A big reason why I wanted to blog again was to write about the indie game I’m making, called Nevada. I started this in the summer of 2020 as a completely solo endeavor. Just me, Unreal 4.26, and whatever I could scrounge from the asset store. The vision? To create a kind of detective noir experience in the Nevada desert. I was inspired by two things: driving through the beautiful desolation of the Nevada desert and by some music I had recorded (available here). Well, that and I love Columbo and detective dramas on television (but especially Columbo).
So anyway, the purpose of these posts is to update everyone on my progress. This one is going to be a little longer since it is the first. Let’s get some quick facts out of the way:
Current State of the Game: Approaching a rough alpha. All game chapters are playable (15 chapters!), but much of this is just placeholder content. The game environment is more or less complete. Most of the work is making the gameplay itself, which is very strange (a sort of Final Fantasy approach to interrogations).

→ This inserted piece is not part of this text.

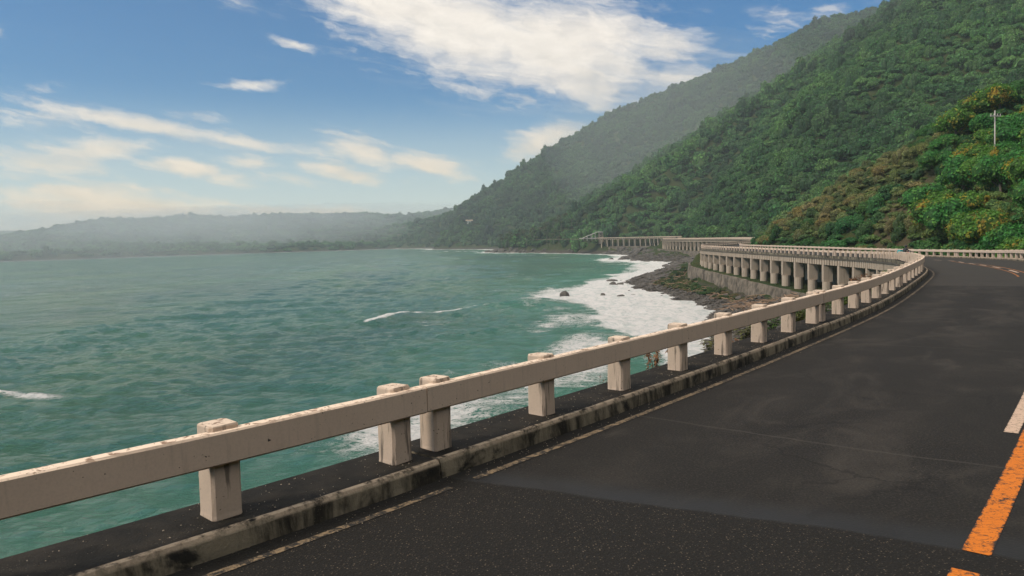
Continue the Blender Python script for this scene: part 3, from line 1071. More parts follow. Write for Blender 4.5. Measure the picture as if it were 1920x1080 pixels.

How Long to Finish: Utterly clueless. I hope to hit something resembling an Alpha by the end of this summer.
So with that set, today’s progress: I started the journal pass!
Many games benefit from some kind of journal system, and fortunately the Unreal asset store has a really good one that isn’t very expensive: the component journal. Seriously, get it. Just have it in your library. It is one of the best tools in the entire store. It uses simple to manage data tables and can be pretty easily customized.
My game works roughly like this: you win an interrogation; you get a new journal entry. The journal entries slowly unlock the story. With all the game chapters (kind of like “missions” in an RPG) set, I need to do a broad pass to get all of the basic journal entries in. Not all of them, just the ones that you get for completing a chapter (some journal entries require doing other things to get).
This is a murder mystery game, so I have to keep the story straight. This is *way* harder than I thought. I really admire the writers of all the Columbo episodes. I think my story is, like, ok. Not great, just fine. I hope the gameplay makes up for it! Anyway, to keep things straight, I have a story doc that I use to remind myself of what goes where (I have other docs that sketch the story in prose form, which I can blog about later).